Japan experienced a notable decline in fertility rates during the second half of the 20th century. However, there’s a lack of detailed information on the number of children men and women have across different birth cohorts, and how these numbers vary by education and income levels.


Researchers utilized data from the National Fertility Survey conducted in 1992, 2005, 2010, and 2015. The study focused on individuals aged 40-49, encompassing 16,728 men and 17,628 women. The analysis included assessing the distribution of the number of children (0, 1, 2, and 3 or more) and total fertility (average number of children) at completed fertility. Trends in fertility outcomes were examined separately for men and women, and further segmented by educational attainment and annual income for men.

Key Findings

  • The study revealed a significant increase in the proportion of childless men and women when comparing those born between 1943-1948 and 1971-1975 (from 14.3% to 39.9% for men and from 11.6% to 27.6% for women).
  • There was a corresponding decrease in the number of individuals with two or more children.
  • Overall total fertility decreased from 1.92 to 1.17 among men and from 1.96 to 1.42 among women.
  • Educational attainment played a role in men’s likelihood of having children, with university-educated men more likely to have children in all cohorts except those born between 1943 and 1947.
  • Men with higher incomes were consistently more likely to have children across all birth cohorts.
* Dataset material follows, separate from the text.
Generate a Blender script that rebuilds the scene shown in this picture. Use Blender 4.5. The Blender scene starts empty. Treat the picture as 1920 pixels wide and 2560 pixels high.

The decline in childbearing was more pronounced in the lowest-income group.
  • Among women born between 1956 and 1970, those with a university degree were less likely to have children than those without. This trend disappeared in women born between 1971 and 1975.
  • Fertility trends and the number of children did not significantly differ by educational status for both genders across birth cohorts.


The decrease in Japan’s total fertility rate can be attributed to an increasing proportion of childless individuals and a reduction in the number of children among those who do have children. Notably, men with lower education and income were less likely to have children, and this income-related disparity in childbearing has widened in recent cohorts. For women, higher education was initially associated with lower fertility rates, but this trend has not continued in the latest cohorts. The study highlights the complex interplay of socio-economic factors in shaping fertility trends in Japan.